Как слова в свои песни они вплетают разноцветные нити в замысловатые узоры. Движения их пальцев взглядом почти неуловимы. Тысячи узелков в час. Сотня в минуту. Дни, месяцы и годы. Чтобы на свет появилось это чудо. Табасаранский ковер. Неповторимые краски которого рождаются в клубах пара.
"Орех дает коричневый, черный, полынь дает зеленый и желтый цвет, а марена дает оранжевый, розовый, красный и бордовые цвета", – рассказывает Расул Гаджиибрагимов, мастер ковроткачества.
Им оттенки дарит сама природа. Нитям, что часами купают в кипящем соке марены, ореха или барбариса. Удивительное сияние тысяч цветов, из которых соткан и сам Дагестан.
Как великим стихам им жить вечно. Краскам, цвет которым дает сама дагестанская земля. А коврам, сотканным из такой пряжи, не потускнеть ни через 50, ни через 300 лет.
А потом их буквально собьют в одно полотно так, что ковру этому служить веками. Его линиям и узорам, картинам и портретам. Тех, кто этой вечности стоит.
"Наш Расул". Здесь чаще говорят именно так о том, кто в любви к своей Родине признавался миллионами слов и в тысячах строк. Среди которых есть одна, определяющая все "Мое сердце наполнено Дагестаном до краев".
В его кабинете все тот же стол, откидной календарь и кресло, накрытое ковром, на которое никто не имеет права присесть уже 20 лет. Здесь однажды Гамзатова спросили – что же так трогает людей в его стихах? Расул ответил так, как умел только он:
Я просто жил.

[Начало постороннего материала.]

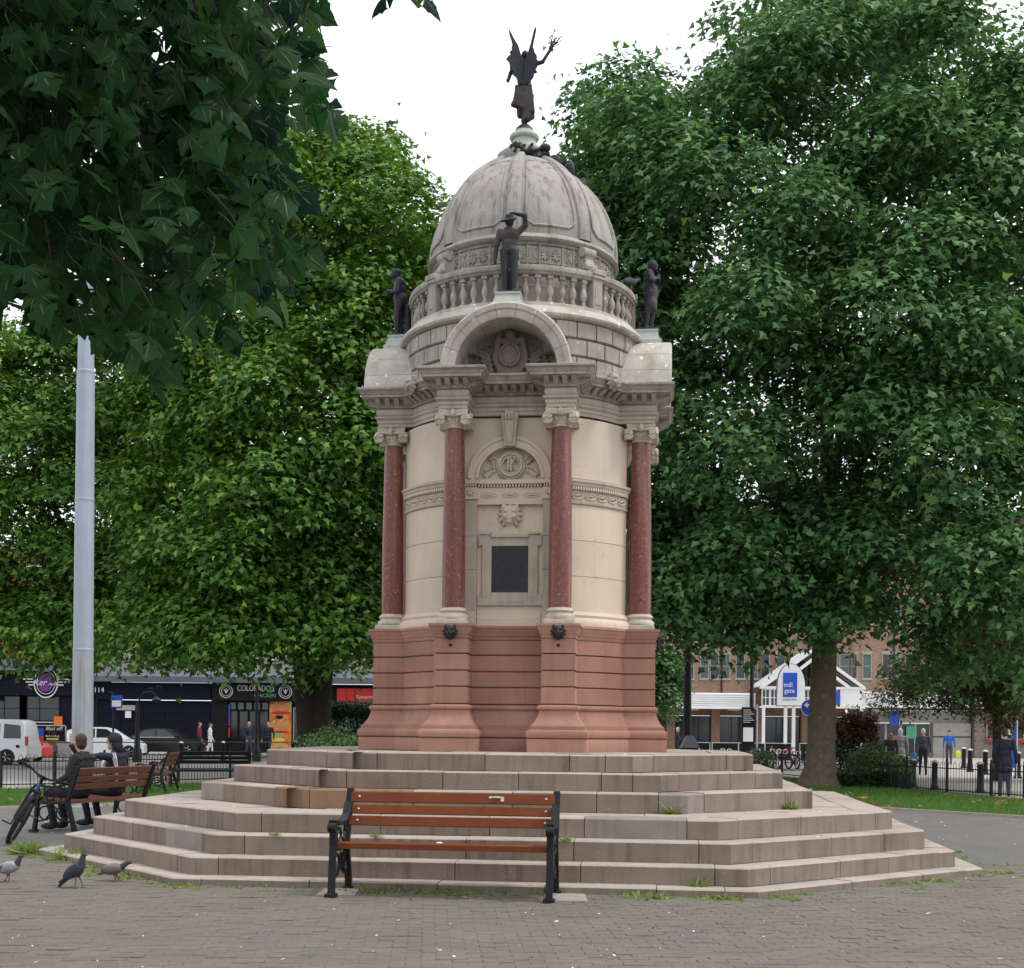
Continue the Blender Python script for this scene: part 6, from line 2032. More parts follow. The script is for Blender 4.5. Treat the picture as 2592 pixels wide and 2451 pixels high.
VV, FF, FM, nb = [], [], [], 0
ofs = Matrix.Translation((5.2, -5.2, 0))
for i, (p, vis_) in enumerate(allp):
    m, s = leaf_mtx(p)
    j = int(rg.randint(5))
    if vis_ and i in near_i:
        if not used[j]:
            o_ = meshes[j]
            used[j] = True
        else:
            o_ = meshes[j].copy()
            C.objects.link(o_)
        o_.matrix_local = ofs @ m
    else:
        mm = np.array(ofs @ m)
        v = np.array(leaf_b[j].v) @ mm[:3, :3].T + mm[:3, 3]
        VV.append(v)
        FF += [[k + nb for k in f] for f in leaf_b[j].f]
        FM += leaf_b[j].m
        nb += len(v)
me = bpy.data.meshes.new('foliage')
me.from_pydata([tuple(q) for q in np.vstack(VV)], [], FF)
me.polygons.foreach_set('use_smooth', [True] * len(me.polygons))
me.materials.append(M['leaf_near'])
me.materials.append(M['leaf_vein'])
me.polygons.foreach_set('material_index', FM)
o_ = bpy.data.objects.new('foliage', me)
C.objects.link(o_)
o_.parent = ov
o_['kind'] = 'stuff'
b = MB()
b.tube([(0, 0, -0.05), (0.02, 0, 0.3), (0.05, 0, 2.0), (0.1, 0, 4.0), (0.3, 0.1, 6.0), (0.5, 0.2, 9.0)], [0.55, 0.38, 0.32, 0.29, 0.24, 0.15], 14)
b.build('trunk', 'bark', ov, smooth=True)
b = MB()
for pts in ([(-5.0, 5.2, 4.5), (-3.4, 5.4, 5.2), (-2.2, 5.5, 4.9), (-1.4, 5.5, 4.45), (-0.85, 5.4, 4.15)], [(-3.4, 5.4, 5.2), (-2.4, 5.7, 4.5), (-1.7, 5.6, 3.9), (-1.1, 5.4, 3.45)],
            [(-3.0, 5.3, 5.1), (-2.3, 5.2, 4.2), (-1.8, 5.2, 3.6), (-1.3, 5.2, 3.05)], [(-2.4, 5.7, 4.5), (-2.1, 5.8, 3.9), (-1.8, 5.8, 3.3)], [(-5.0, 5.2, 4.8), (-3.5, 6.5, 6.0), (-2.5, 7.0, 6.3)]):
    b.tube([(x + 5.2, y - 5.2, z) for x, y, z in pts], [0.09, 0.05, 0.03, 0.016, 0.007][5 - len(pts):], 7)
for i in range(0, len(pos), 9):
    p = Vector(pos[i])
    q = p + Vector((rg.uniform(-0.25, 0.05), rg.uniform(-0.1, 0.1), rg.uniform(0.05, 0.2)))
    b.tube([(p.x + 5.2, p.y - 5.2, p.z), ((p.x + q.x) / 2 + 5.2, (p.y + q.y) / 2 - 5.2, (p.z + q.z) / 2 + 0.02), (q.x + 5.2, q.y - 5.2, q.z)], [0.003, 0.004, 0.005], 4)
struct(b.build('branches', 'bark_dark', ov, smooth=True), 'stuff')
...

Я писал стихи. О любви к отцу, о любви к матери, о любви к своей жене. О любви к Дагестану. И оказалось, что эти все чувства близки каждому сердцу, каждому человеку.
Самая пронзительная его песня-эпитафия. Она подняла в небо сотни каменных журавлей по всей России. Но первых под этими облаками. Белых, как в гамзатовских строчках, которые редко звучат не в русском переводе. В ее аварском исполнении другие и мелодия, и ритм, но то же движение души.
В своем завещании он написал: "Оставляю потомкам Дагестан, который и я унаследовал от предков – мой край любви, надежды и радости. Берегите!"